■ Recorded information
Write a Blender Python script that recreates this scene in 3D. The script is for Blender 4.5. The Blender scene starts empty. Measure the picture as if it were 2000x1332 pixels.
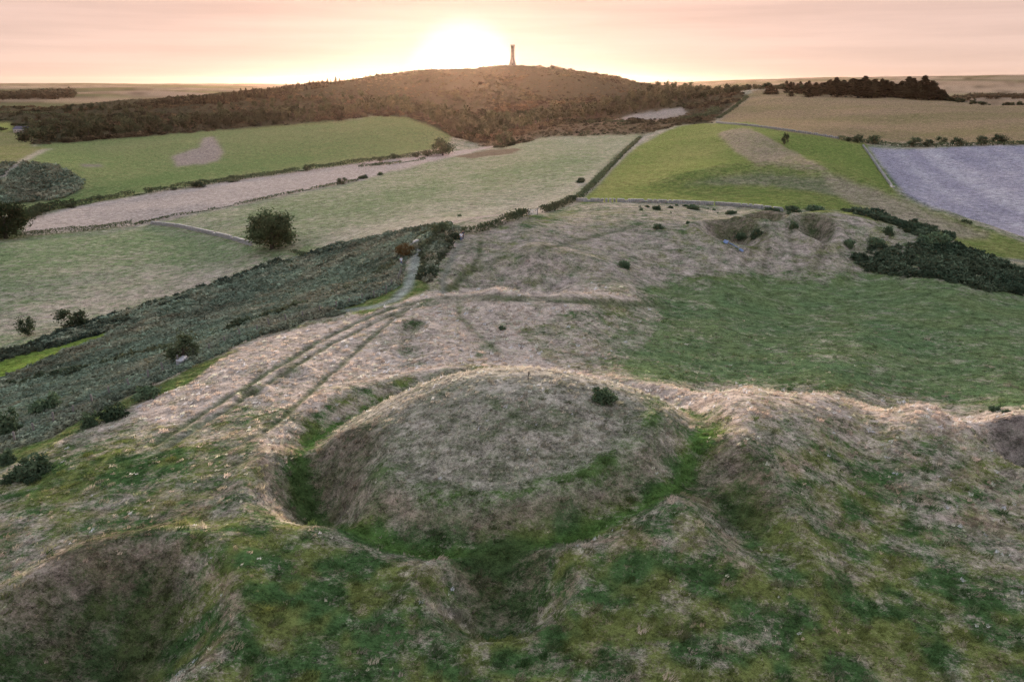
import bpy, bmesh, math, random
import numpy as np

random.seed(7)
RNG = np.random.default_rng(11)
SC = bpy.context.scene
COL = SC.collection

# ------------------------------------------------------------------ camera
ZC = 60.0                                   # camera height (datum: valley floor is about 0)
F = 1556.0                                  # focal length in pixels of the 2000 px frame
PITCH = math.atan(506.0 / F)
CP, SP = math.cos(PITCH), math.sin(PITCH)
cam = bpy.data.cameras.new('camera')
cam.sensor_width = 36.0
cam.lens = 28.0
cam.clip_start = 0.5
cam.clip_end = 60000.0
cam_o = bpy.data.objects.new('camera', cam)
cam_o.location = (0, 0, ZC)
cam_o.rotation_euler = (math.radians(90) - PITCH, 0, 0)
COL.objects.link(cam_o)
SC.camera = cam_o

# ------------------------------------------------------------------ sky and sun
SUN_AZ = math.atan2((908 - 1000) / F, 1.05)    # the sun stands just left of the tower
SUN_EL = math.radians(4.0)
W = bpy.data.worlds.new('World')
SC.world = W
W.use_nodes = True
nt = W.node_tree
nt.nodes.clear()


def N(tree, kind, **kw):
    n = tree.nodes.new(kind)
    for k, v in kw.items():
        setattr(n, k, v)
    return n


sky = N(nt, 'ShaderNodeTexSky', sky_type='NISHITA', sun_disc=False, sun_elevation=SUN_EL,
        sun_rotation=SUN_AZ, altitude=200, air_density=1.0, dust_density=1.4, ozone_density=1.5)
gam = N(nt, 'ShaderNodeGamma')
gam.inputs[1].default_value = 0.11
hsv = N(nt, 'ShaderNodeHueSaturation')
hsv.inputs['Saturation'].default_value = 1.0
tint = N(nt, 'ShaderNodeMix', data_type='RGBA', blend_type='MULTIPLY')
tint.inputs[0].default_value = 1.0
tint.inputs[7].default_value = (1.0, 0.93, 0.93, 1)
# faint streaky cloud
tc = N(nt, 'ShaderNodeTexCoord')
mp = N(nt, 'ShaderNodeMapping')
mp.inputs['Scale'].default_value = (2.2, 2.2, 42.0)
nz = N(nt, 'ShaderNodeTexNoise')
nz.inputs['Scale'].default_value = 1.6
nz.inputs['Detail'].default_value = 5.0
nz.inputs['Roughness'].default_value = 0.55
ramp = N(nt, 'ShaderNodeMapRange')
ramp.inputs[1].default_value = 0.35
ramp.inputs[2].default_value = 0.72
ramp.inputs[3].default_value = 1.05
ramp.inputs[4].default_value = 0.88
cl = N(nt, 'ShaderNodeMix', data_type='RGBA', blend_type='MULTIPLY')
cl.inputs[0].default_value = 1.0
bg = N(nt, 'ShaderNodeBackground')
bg.inputs[1].default_value = 0.15
wo = N(nt, 'ShaderNodeOutputWorld')
L = nt.links.new
L(sky.outputs[0], gam.inputs[0])
L(gam.outputs[0], hsv.inputs['Color'])
L(hsv.outputs[0], tint.inputs[6])
L(tc.outputs['Generated'], mp.inputs[0])
L(mp.outputs[0], nz.inputs['Vector'])
L(nz.outputs['Fac'], ramp.inputs[0])
sxyz = N(nt, 'ShaderNodeSeparateXYZ')
L(tc.outputs['Generated'], sxyz.inputs[0])
pr = N(nt, 'ShaderNodeValToRGB')            # evening sky: peach low down, cool and pale overhead
pr.color_ramp.elements[0].position = 0.0
pr.color_ramp.elements[0].color = (0.80, 0.66, 0.65, 1)
pr.color_ramp.elements[1].position = 0.42
pr.color_ramp.elements[1].color = (1.08, 1.17, 1.34, 1)
e_ = pr.color_ramp.elements.new(0.10); e_.color = (0.76, 0.58, 0.52, 1)
L(sxyz.outputs[2], pr.inputs[0])
pm_ = N(nt, 'ShaderNodeMix', data_type='RGBA', blend_type='MULTIPLY')
pm_.inputs[0].default_value = 1.0
L(tint.outputs[2], pm_.inputs[6]); L(pr.outputs[0], pm_.inputs[7])
vd = N(nt, 'ShaderNodeVectorMath', operation='DOT_PRODUCT')   # aureole round the setting sun
vd.inputs[1].default_value = (math.sin(SUN_AZ), math.cos(SUN_AZ), 0.006)
L(tc.outputs['Generated'], vd.inputs[0])
au = N(nt, 'ShaderNodeMapRange', interpolation_type='SMOOTHERSTEP')
au.inputs[1].default_value = math.cos(math.radians(4.6)); au.inputs[2].default_value = 1.0
L(vd.outputs['Value'], au.inputs[0])
ap = N(nt, 'ShaderNodeMath', operation='POWER'); ap.inputs[1].default_value = 1.3
L(au.outputs[0], ap.inputs[0])
am = N(nt, 'ShaderNodeMix', data_type='RGBA', blend_type='ADD')
am.inputs[7].default_value = (0.45, 0.5, 0.5, 1)
L(ap.outputs[0], am.inputs[0]); L(pm_.outputs[2], am.inputs[6])
L(am.outputs[2], cl.inputs[6])
L(ramp.outputs[0], cl.inputs[7])
L(cl.outputs[2], bg.inputs[0])
L(bg.outputs[0], wo.inputs[0])

sun = bpy.data.lights.new('sun', 'SUN')
sun.energy = 2.2
sun.angle = math.radians(9.0)
sun.color = (1.0, 0.80, 0.66)
sun_o = bpy.data.objects.new('sun', sun)
sun_o.rotation_euler = (math.radians(-90) + SUN_EL, 0, -SUN_AZ)
sun_o.location = (0, 0, ZC + 200)
COL.objects.link(sun_o)

SC.view_settings.view_transform = 'Standard'
SC.view_settings.look = 'None'
SC.view_settings.gamma = 1.0
SC.view_settings.use_curve_mapping = False
SC.view_settings.exposure = 2.6
SC.render.engine = 'CYCLES'
SC.cycles.use_denoising = True
SC.cycles.denoising_input_passes = 'RGB_ALBEDO_NORMAL'
SC.cycles.denoising_prefilter = 'NONE'
SC.cycles.adaptive_threshold = 0.01
SC.cycles.max_bounces = 4
SC.cycles.diffuse_bounces = 2
SC.cycles.transparent_max_bounces = 6
SC.cycles.volume_bounces = 0


# ------------------------------------------------------------------ small helpers
def ray(x, y):
    u = (x - 1000.0) / F
    v = (666.0 - y) / F
    return np.array((u, CP + v * SP, -SP + v * CP))


def pY(x, y, Y):                            # pixel + forward distance -> point relative to the camera
    d = ray(x, y)
    return d * (Y / d[1])


def to_pix(X, Y, Z):                        # world -> pixel of the 2000 px frame (Z relative to the camera)
    dep = Y * CP - Z * SP
    up = Y * SP + Z * CP
    dep = np.maximum(dep, 1e-3)
    return 1000.0 + F * X / dep, 666.0 - F * up / dep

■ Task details
Take the lines from the start of the material to the line with "import numpy as np", both included, and transcribe them exactly without the pictures.

■ Solved exercise
Write a Blender Python script that recreates this scene in 3D. The script is for Blender 4.5. The Blender scene starts empty. Measure the picture as if it were 2000x1332 pixels.
import bpy, bmesh, math, random
import numpy as np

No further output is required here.